6.25.2009

come with me....

to a new blog. a new set of stories.

http://gracedorothylovera.tumblr.com/

6.23.2009

Umbrellas

I sat in the sun today, it was warm but the breeze, the breeze was perfect. My future is a mystery and I have absolutely no control. I'm smiling though, knowing that life is so much better unplanned. I'm lifting my hands to the heavens and He whispers to me "everything will be okay." I'm never going to give up on my dreams, I just have to learn to live them one day at a time. I get ahead of myself often, try to pave the way for journeys I'm not even prepared for yet. I WILL do what has been promised to me.

I'm letting go.

6.06.2009

Oh RAIN

Wow, currently in my cabin during a huge thunder storm! The rain is falling in sheets against the wood of the cabin and the sound of thunder makes my heart jump... I love it.

I went on a Kayak adventure about an hour ago, I went to the middle of the lake and just sat there watching the clouds form and listening to the distant explosions of thunder. It got closer and I rowed my way back to the dock but by the time I reached it, I was completely soaked. I wasn't in a hurry though. Now the thunder literally sounds as though bombs are going off and a war of water and sky is commencing right outside my door.

Oh goodness, this is what I live for.

6.03.2009

Sigur ros

I'm leaving for McCall tomorrow, yet again around the same time as last year. It's not as repetative as some might think although this will be my fourth summer doing this. It's strange though, I'm somewhat torn. I want to leave, I always have. I have a travelers soul but my heart sometimes gets in the way of my ambition. I am going to miss this so much. This; meaning today, yesterday, just being here. I can't stand leaving all the people ive fallen in love with over the past 6 months. I don't want to leave the comfort of friendship. I think about all the days ive spent just laughing and the nights filled, always, with peace. I wonder how many moments just like these, that i'll be missing out on.

These moments, they will blur to fond memories before long, but no matter where this takes us. Forgetting what happens next and embracing the experiences i've been given, they mean the world to me.

It's so hard to emplain how amazingly painful life can be, and how gloriously wonderful it is, all at the same time.

5.24.2009

Daphne Loves Derby...

No more silliness. It's not about being angry or bitter. I've gotten hurt too many times to try and fight the obvious. It's not my thing. I'm walking away from possibilities that usually end in heartbreaks. I've decided to stop counting how many corners I'm going to back myself into or how many situations I'm going to embarrass myself out of to understand how to just live and love like everyone else.
I'm not everyone else. I've never been. I fall in love with every new day, but I won't fall in love with someone.

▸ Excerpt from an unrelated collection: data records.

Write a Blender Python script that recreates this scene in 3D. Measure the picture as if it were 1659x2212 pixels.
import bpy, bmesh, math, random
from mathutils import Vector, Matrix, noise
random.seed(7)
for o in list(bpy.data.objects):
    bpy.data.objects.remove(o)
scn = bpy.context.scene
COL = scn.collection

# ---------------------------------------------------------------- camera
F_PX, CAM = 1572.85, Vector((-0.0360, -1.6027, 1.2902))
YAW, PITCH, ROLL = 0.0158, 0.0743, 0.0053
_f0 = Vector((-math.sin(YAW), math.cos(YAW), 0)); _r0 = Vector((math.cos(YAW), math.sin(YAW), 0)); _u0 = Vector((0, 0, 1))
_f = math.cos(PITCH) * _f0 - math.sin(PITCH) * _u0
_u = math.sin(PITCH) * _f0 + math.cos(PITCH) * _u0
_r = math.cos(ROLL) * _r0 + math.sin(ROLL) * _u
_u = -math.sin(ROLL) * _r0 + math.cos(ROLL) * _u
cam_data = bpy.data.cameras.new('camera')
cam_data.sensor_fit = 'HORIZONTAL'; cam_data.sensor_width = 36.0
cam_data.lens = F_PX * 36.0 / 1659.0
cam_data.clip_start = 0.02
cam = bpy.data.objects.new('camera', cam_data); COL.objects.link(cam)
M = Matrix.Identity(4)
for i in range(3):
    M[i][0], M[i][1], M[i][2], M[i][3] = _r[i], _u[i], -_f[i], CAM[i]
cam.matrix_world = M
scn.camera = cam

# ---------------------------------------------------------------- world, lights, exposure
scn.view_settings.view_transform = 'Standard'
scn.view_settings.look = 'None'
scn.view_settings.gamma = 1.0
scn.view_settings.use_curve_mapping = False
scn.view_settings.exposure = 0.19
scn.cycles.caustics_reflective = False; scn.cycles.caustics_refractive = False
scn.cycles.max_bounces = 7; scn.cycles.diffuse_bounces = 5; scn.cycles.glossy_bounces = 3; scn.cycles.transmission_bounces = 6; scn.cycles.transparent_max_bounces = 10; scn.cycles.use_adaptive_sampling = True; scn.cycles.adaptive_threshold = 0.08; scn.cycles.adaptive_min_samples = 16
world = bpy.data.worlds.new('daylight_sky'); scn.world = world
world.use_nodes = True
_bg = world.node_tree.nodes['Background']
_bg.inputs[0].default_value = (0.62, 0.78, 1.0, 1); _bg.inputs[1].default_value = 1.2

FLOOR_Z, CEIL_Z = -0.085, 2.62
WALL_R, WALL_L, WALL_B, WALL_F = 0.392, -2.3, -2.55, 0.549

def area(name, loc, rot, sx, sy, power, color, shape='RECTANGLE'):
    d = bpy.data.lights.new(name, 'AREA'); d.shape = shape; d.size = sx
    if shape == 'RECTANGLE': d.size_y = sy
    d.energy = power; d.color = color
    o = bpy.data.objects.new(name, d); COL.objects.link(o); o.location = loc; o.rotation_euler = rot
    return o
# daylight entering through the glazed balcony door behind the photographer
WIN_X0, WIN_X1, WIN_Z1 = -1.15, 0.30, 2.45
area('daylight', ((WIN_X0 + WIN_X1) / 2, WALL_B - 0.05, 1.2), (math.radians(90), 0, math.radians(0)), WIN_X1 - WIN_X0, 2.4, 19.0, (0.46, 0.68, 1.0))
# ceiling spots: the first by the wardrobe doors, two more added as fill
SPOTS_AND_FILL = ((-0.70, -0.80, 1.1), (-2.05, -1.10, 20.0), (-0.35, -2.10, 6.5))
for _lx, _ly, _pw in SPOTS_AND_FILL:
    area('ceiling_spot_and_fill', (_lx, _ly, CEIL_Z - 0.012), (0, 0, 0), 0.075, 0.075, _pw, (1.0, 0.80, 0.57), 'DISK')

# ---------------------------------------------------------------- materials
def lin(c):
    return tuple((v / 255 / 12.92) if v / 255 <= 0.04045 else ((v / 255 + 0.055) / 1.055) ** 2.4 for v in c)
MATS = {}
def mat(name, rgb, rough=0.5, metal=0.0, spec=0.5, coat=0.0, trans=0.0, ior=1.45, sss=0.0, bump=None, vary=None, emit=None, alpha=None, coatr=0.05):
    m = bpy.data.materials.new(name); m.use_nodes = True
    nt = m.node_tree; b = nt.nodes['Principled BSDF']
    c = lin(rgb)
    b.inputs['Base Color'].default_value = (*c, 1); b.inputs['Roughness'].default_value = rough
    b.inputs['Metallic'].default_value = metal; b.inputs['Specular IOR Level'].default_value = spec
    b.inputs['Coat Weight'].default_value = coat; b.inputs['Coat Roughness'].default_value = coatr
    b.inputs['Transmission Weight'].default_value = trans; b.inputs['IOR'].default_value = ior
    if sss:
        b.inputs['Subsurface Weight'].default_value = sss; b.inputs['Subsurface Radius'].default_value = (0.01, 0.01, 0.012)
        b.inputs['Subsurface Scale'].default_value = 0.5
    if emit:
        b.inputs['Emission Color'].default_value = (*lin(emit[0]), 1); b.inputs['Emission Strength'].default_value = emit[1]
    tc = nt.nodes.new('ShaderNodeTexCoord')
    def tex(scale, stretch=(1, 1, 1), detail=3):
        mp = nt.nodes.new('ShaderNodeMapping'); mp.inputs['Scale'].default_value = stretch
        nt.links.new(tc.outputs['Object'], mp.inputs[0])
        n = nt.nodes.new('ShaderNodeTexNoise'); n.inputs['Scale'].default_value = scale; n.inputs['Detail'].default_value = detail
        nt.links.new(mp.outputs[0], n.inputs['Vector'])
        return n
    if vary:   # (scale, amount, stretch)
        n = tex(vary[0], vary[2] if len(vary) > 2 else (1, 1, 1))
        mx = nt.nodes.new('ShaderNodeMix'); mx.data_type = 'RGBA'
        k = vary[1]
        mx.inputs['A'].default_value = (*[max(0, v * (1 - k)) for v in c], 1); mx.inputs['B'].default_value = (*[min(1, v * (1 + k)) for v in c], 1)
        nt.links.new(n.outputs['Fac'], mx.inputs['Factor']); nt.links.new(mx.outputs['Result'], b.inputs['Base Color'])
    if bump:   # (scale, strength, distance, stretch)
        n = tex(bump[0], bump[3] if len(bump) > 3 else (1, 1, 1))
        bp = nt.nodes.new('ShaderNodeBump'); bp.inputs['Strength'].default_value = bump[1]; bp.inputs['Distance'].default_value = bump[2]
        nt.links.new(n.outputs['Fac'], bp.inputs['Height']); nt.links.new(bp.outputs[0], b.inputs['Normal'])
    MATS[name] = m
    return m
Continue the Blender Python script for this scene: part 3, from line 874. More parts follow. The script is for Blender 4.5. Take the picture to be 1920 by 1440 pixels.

This, I'm sure, is to free me. An attempt to show me that life is so much better than what people settle for.

To think that girls in love fall so hard that all their dreams and desires slip past them. My dreams are stronger than any relationship i've ever had, and they will never fade. Kisses come and go. Desire for each new day to bring adventure and passion, that lasts as long as I'm alive.
What I'm saying is, I'll never settle for less. I'll never be the girl that gives everything up for love.


All this, these are thoughts of the past month put into words. Most people live and know they were born to do something or be someone. I was born to write, explore, create, and share kindness with the world. Show the world how beautiful life is.

I bought an R.V. about a week ago. I have the biggest life ahead of me.... I'm too giddy to realize what or who I might be missing out on.

McCall...

Here I am, in my cabin.

I realized just yesterday the reason why I love it here so much. While standing on the dock down by the beautiful stretch of lake surrounding me, it's the closest I can come to being next to the ocean. It brushes against freedom and perfection at the same time. Rare.

I am happiest when I'm near water. I'm the best version of myself when I'm alone.

Back to Boise tomorrow...

4.29.2009

Live and learn

It has been awhile, but though I don't continuously sign in online I never stop writing.

I wrote something a few weeks ago, on my phone. Thank goodness for notepad.

-Oh Lord, this day is beyond beautiful. It is true we can learn something new everyday. Whether it be an experience, a feeling, or an emotion. You can even learn something new that really isn't new at all. I sat on a roof today. Josiah next to me playing melodies I hadn't heard before, so lovely, so serene. The music swayed through me, the wind made everything around us come to life. The sun warmed our bare skin and the entire moment was perfect. If its anything I've learned today, it's that no mater what happens in the future, it's the moments like this, the here and now that mean the most. Memories make life worth living. Especially moments like this.-

I don't ever want to forget that. I won't go a day without thanking God for all the beautiful people in my life, and all the memories from my wonderful existence.